- _STATED PROBLEM_: Give the number of lines that include the string "quad", nothing more.

- _DATASET ROWS_:

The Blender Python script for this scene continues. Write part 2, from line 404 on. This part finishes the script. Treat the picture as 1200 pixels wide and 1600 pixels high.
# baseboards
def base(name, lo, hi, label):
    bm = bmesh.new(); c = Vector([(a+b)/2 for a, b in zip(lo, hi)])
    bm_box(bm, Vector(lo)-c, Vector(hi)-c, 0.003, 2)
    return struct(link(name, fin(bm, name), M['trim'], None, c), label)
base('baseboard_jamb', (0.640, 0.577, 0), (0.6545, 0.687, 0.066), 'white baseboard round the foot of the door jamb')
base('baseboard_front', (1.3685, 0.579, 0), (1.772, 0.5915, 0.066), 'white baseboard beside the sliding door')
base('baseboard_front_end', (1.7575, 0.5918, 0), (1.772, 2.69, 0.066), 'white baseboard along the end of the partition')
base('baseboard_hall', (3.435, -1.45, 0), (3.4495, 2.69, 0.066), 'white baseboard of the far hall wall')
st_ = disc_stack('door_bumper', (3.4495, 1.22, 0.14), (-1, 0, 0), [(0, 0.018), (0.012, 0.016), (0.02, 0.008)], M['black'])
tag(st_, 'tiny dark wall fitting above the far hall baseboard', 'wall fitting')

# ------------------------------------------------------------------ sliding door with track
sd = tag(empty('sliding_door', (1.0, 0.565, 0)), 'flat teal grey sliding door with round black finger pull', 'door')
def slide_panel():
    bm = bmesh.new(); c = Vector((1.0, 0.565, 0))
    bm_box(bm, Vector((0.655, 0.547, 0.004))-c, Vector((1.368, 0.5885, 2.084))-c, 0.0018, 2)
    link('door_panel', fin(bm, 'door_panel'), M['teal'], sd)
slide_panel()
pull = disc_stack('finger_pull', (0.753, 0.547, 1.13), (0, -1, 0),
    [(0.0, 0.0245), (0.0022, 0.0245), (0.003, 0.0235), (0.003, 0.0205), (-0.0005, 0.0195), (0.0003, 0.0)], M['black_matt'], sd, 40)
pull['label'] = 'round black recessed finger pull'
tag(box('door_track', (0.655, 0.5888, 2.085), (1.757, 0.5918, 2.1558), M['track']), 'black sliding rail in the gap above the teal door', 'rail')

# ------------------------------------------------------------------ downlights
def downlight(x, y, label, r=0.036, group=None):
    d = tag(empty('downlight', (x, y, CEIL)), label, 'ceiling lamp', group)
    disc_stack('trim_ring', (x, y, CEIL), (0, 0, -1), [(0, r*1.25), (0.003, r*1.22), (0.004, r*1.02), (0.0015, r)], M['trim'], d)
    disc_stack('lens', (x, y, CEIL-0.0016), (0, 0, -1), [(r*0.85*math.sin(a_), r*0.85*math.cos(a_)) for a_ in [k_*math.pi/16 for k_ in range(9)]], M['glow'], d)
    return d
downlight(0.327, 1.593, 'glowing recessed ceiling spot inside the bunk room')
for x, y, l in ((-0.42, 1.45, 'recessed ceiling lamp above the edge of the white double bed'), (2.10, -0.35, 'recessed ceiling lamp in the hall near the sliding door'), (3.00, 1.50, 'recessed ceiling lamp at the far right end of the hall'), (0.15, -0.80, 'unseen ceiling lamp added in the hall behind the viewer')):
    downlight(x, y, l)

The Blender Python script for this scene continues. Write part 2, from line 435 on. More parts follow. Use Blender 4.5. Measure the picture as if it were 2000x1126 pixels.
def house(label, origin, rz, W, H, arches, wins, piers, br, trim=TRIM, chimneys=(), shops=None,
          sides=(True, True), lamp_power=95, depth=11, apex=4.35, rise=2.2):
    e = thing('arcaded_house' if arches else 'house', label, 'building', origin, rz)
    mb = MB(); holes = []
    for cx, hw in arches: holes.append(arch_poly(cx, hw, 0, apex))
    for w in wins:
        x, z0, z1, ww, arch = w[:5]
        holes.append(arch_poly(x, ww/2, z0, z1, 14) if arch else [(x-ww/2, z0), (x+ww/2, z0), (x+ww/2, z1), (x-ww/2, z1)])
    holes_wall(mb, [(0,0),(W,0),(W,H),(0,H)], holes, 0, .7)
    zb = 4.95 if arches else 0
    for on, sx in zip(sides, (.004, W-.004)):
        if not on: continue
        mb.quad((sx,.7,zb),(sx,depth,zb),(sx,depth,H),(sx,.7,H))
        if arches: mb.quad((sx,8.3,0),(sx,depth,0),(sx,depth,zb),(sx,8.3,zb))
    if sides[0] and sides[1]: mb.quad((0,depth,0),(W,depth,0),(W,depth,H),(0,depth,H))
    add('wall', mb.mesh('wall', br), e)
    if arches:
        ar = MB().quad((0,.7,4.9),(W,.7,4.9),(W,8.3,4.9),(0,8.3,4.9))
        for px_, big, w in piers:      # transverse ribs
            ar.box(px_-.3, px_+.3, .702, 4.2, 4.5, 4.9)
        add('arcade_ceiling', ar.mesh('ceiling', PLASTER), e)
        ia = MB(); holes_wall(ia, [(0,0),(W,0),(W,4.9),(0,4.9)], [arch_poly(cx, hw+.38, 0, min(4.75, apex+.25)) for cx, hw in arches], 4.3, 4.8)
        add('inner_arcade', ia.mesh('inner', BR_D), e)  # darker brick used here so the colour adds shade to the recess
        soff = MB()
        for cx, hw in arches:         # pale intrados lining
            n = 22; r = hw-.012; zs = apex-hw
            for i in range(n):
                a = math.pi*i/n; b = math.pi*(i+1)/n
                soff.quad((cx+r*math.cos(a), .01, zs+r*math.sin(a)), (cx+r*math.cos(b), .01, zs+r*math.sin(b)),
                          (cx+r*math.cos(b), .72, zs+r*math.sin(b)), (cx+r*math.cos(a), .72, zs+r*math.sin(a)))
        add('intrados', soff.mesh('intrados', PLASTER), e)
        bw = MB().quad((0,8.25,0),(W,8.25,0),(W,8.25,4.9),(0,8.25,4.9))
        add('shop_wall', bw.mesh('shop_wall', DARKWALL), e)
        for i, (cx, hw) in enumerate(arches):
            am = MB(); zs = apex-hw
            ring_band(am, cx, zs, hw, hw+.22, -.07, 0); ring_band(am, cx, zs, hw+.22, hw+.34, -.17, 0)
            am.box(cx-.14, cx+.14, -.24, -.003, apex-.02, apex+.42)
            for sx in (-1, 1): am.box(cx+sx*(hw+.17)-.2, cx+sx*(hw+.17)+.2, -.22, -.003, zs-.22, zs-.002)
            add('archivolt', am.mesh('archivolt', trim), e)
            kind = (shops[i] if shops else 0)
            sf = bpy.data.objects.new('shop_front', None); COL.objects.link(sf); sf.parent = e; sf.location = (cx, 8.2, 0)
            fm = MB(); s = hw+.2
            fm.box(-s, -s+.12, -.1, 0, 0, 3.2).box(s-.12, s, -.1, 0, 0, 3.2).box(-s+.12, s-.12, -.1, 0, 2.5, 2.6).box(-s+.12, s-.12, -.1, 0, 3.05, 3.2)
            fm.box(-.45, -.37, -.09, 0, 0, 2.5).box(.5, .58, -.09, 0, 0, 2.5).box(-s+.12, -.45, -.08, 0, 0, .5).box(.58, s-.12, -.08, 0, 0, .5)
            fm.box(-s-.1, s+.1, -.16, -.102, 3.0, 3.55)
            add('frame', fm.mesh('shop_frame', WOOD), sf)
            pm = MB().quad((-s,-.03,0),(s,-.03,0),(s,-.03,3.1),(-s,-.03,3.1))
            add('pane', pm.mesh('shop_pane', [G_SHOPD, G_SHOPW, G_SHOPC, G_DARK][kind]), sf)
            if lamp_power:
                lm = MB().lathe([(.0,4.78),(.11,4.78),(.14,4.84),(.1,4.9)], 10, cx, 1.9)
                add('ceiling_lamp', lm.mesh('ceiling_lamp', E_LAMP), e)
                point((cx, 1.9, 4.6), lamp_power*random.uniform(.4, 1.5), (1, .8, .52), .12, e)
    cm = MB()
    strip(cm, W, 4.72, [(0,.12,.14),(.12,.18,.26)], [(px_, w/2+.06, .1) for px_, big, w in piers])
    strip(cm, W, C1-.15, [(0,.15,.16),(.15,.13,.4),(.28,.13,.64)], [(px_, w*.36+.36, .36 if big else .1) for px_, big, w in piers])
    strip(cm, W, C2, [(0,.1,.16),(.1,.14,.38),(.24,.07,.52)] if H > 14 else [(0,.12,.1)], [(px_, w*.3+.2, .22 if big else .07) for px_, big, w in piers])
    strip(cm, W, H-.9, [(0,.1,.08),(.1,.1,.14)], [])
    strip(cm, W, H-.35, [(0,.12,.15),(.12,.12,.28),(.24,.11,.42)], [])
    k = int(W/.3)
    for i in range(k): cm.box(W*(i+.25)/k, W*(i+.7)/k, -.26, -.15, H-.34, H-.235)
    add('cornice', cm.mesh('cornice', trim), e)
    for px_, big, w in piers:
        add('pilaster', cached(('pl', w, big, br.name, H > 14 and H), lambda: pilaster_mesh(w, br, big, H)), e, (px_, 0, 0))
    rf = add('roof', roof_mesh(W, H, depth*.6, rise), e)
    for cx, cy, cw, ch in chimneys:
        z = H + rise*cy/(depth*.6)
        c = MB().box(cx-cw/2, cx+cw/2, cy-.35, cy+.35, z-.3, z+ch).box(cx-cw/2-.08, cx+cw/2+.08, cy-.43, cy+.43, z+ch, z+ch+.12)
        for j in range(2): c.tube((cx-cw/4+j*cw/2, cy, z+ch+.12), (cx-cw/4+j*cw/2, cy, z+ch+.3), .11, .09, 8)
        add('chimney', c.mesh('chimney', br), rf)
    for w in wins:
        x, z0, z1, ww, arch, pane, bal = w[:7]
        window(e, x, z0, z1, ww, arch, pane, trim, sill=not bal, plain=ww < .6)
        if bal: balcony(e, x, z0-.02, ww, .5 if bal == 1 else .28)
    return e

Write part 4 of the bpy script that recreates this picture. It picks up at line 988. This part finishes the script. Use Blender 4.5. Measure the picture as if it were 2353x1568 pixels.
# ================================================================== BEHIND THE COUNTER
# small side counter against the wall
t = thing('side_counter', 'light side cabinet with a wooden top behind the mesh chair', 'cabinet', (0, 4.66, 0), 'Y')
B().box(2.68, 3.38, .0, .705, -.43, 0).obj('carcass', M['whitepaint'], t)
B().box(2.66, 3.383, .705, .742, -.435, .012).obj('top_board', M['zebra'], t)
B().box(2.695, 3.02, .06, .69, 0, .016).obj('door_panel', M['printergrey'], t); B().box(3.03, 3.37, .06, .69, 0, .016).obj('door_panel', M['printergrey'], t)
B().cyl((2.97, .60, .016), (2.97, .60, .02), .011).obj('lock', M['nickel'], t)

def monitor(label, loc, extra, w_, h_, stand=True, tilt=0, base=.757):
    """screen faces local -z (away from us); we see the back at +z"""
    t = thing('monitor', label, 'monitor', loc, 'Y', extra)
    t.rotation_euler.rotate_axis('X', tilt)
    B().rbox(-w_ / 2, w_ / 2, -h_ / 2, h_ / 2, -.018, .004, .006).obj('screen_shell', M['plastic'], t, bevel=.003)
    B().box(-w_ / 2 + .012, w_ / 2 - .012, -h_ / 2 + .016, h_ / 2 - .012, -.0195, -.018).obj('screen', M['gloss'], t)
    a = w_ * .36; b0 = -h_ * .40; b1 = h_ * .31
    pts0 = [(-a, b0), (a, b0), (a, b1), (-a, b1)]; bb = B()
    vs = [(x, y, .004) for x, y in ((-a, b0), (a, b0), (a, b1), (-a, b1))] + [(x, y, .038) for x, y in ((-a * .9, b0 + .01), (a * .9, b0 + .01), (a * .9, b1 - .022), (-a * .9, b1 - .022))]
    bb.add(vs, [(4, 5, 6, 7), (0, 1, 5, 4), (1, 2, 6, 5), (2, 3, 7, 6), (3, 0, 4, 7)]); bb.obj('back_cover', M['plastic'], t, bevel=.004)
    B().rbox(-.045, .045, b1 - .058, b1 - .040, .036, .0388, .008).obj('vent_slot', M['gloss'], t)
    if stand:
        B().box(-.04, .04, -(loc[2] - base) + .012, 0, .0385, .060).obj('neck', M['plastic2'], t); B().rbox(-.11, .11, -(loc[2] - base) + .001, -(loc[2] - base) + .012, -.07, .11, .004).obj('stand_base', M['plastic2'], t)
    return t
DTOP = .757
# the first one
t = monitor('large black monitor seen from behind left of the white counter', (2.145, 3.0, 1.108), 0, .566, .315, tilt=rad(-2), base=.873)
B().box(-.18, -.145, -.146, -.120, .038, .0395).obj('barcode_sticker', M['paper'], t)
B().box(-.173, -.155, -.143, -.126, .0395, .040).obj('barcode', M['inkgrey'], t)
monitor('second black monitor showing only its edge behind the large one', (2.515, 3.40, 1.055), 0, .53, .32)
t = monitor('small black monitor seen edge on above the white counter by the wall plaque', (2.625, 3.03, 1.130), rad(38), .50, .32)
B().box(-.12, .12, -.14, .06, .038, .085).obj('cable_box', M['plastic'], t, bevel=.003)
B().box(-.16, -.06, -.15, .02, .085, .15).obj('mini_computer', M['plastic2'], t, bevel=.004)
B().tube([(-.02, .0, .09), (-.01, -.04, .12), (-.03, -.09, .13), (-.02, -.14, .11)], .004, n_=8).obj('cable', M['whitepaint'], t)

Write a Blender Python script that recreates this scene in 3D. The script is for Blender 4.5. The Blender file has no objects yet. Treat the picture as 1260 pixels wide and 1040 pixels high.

- _RESULT FOR THIS TASK_: 7